(Entries with scene source code)
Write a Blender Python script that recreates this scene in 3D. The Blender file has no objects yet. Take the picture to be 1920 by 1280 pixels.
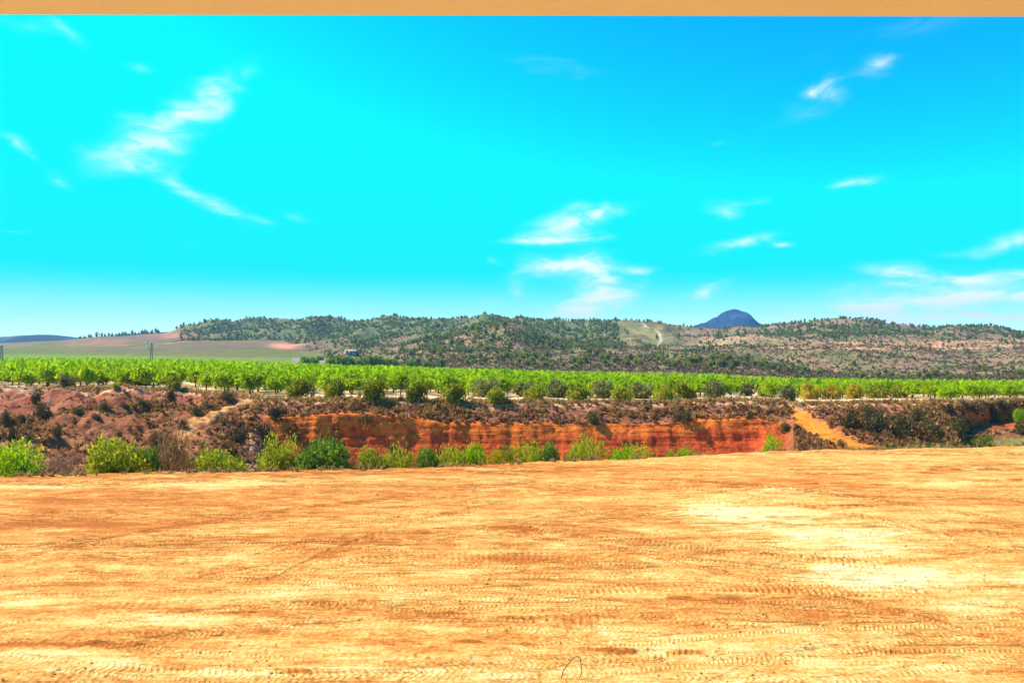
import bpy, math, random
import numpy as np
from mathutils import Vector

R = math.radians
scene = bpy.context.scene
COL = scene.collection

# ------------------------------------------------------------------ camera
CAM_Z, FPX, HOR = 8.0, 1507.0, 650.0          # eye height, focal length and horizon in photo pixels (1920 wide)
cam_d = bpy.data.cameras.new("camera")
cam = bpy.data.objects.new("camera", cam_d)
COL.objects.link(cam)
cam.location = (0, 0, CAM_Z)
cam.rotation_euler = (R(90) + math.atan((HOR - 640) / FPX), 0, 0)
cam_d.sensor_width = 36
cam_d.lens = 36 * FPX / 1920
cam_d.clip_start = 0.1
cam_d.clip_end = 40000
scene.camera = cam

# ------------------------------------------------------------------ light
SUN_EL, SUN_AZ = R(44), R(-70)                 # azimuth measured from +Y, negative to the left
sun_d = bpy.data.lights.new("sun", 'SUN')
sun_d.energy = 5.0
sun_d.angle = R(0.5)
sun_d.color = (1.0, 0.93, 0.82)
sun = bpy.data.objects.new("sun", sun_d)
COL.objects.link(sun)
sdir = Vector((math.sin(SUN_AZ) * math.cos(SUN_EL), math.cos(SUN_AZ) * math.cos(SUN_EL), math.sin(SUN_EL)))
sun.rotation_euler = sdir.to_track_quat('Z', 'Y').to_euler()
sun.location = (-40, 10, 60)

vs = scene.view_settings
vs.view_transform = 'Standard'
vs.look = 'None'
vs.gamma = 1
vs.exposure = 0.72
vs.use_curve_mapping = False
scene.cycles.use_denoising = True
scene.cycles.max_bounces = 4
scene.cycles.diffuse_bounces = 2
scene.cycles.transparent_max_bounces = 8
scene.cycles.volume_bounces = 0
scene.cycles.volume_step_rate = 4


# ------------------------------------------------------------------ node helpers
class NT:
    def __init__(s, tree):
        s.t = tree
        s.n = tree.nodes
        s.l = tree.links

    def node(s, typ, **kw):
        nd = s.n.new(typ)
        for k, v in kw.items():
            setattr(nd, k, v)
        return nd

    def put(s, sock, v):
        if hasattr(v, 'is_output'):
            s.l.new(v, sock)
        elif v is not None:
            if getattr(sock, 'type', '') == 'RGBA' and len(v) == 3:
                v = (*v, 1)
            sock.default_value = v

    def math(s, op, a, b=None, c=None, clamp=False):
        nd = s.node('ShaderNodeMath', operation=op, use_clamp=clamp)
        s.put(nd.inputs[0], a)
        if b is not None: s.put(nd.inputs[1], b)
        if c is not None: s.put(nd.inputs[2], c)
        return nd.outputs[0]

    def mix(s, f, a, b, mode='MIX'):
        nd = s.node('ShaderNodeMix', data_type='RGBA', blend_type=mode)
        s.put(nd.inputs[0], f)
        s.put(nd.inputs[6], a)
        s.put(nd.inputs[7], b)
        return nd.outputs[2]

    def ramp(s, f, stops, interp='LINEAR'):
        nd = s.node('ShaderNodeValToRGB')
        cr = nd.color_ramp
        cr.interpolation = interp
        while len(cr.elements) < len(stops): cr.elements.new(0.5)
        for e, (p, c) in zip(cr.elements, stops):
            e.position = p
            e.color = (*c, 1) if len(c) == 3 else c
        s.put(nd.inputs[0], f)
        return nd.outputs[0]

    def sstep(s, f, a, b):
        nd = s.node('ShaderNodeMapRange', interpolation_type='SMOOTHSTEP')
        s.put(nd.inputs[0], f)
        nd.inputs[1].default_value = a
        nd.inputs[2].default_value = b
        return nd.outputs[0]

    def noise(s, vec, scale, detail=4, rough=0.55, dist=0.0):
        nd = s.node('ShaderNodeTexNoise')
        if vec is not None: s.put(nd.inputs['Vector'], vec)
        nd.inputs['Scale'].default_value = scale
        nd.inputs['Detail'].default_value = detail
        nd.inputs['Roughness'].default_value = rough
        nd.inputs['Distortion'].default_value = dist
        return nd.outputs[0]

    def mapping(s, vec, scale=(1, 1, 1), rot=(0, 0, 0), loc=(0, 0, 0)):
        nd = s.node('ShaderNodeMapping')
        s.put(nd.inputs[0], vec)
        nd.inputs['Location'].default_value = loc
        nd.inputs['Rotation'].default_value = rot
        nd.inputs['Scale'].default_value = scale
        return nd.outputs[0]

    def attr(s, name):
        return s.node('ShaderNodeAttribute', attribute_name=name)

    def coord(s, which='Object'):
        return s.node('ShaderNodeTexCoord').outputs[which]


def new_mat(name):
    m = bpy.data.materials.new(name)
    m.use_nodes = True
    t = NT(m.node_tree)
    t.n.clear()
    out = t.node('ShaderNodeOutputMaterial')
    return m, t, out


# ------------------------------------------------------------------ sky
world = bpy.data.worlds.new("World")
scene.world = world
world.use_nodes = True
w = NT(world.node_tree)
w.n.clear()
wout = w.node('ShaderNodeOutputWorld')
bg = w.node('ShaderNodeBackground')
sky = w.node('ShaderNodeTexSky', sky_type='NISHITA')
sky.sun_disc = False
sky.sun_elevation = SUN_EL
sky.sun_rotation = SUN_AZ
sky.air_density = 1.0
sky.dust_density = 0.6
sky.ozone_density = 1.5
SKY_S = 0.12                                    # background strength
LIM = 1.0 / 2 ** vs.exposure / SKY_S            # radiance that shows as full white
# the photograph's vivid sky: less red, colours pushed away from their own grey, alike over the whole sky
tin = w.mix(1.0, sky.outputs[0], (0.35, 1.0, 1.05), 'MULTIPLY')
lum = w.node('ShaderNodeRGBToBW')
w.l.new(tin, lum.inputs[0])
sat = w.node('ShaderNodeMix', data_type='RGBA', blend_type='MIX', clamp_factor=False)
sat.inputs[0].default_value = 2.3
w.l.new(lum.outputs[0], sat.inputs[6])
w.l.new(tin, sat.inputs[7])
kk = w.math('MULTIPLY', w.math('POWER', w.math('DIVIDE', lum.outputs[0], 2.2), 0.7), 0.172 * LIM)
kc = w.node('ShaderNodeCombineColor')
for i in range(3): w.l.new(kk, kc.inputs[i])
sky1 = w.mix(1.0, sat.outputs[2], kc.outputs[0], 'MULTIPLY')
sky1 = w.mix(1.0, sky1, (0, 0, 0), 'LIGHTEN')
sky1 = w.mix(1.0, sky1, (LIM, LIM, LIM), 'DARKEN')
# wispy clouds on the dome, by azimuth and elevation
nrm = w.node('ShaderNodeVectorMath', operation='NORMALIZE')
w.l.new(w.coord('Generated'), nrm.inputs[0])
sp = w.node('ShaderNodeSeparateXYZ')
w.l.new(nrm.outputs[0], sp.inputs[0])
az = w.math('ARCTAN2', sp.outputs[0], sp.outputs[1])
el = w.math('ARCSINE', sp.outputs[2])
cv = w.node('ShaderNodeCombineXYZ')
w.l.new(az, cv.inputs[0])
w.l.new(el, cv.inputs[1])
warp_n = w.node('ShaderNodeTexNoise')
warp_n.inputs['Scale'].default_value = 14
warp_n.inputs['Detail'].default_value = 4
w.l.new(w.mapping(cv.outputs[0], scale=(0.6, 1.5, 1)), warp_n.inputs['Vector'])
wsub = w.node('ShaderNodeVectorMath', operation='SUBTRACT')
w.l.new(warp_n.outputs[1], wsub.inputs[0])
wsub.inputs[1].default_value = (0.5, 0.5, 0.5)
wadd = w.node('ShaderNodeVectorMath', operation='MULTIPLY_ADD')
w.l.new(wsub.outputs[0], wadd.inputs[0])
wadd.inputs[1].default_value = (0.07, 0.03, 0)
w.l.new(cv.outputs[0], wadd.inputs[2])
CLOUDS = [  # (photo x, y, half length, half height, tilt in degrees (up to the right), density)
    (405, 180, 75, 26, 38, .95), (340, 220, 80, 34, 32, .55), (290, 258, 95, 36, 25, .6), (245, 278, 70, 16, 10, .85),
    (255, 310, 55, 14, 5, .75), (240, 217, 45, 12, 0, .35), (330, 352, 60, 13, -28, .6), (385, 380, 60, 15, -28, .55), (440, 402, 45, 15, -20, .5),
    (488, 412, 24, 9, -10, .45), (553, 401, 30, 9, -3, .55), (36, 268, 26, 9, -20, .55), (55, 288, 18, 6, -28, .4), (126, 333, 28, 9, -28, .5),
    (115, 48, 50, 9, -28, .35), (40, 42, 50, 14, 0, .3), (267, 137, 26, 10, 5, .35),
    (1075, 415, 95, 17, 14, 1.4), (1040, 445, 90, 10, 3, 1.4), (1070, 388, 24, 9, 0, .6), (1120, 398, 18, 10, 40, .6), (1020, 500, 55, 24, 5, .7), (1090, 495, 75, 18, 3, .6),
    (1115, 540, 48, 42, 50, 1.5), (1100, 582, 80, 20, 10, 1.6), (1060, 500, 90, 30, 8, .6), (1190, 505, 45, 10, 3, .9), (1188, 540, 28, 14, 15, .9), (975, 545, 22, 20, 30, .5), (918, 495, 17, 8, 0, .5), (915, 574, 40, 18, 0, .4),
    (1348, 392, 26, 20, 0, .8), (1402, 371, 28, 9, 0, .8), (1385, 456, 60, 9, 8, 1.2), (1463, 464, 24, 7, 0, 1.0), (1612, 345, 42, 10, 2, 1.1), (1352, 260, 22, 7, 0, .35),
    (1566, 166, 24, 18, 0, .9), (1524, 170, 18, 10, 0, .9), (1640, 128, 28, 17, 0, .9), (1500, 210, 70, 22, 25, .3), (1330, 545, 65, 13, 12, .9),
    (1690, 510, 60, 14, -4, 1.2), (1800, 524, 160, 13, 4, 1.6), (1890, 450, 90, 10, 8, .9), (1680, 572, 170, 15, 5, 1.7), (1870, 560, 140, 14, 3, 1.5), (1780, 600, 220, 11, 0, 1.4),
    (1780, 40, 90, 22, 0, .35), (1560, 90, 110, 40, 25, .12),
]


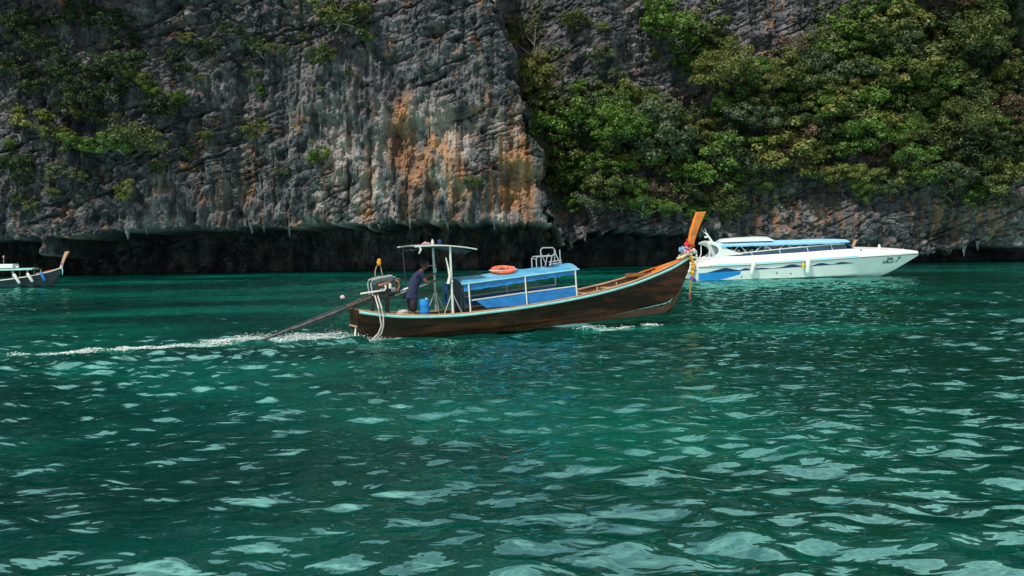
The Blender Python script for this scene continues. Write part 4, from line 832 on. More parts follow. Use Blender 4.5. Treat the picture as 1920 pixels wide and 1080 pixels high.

EXERCISE: Everything from the first line of the listing above through the line that contains "COL = scene.collection" is to be restated word for word, minus the pictures.

FULL SOLUTION:
Write a Blender Python script that recreates this scene in 3D. The Blender file has no objects yet. Take the picture to be 1920 by 1280 pixels.
import bpy, math, random
import numpy as np
from mathutils import Vector

R = math.radians
scene = bpy.context.scene
COL = scene.collection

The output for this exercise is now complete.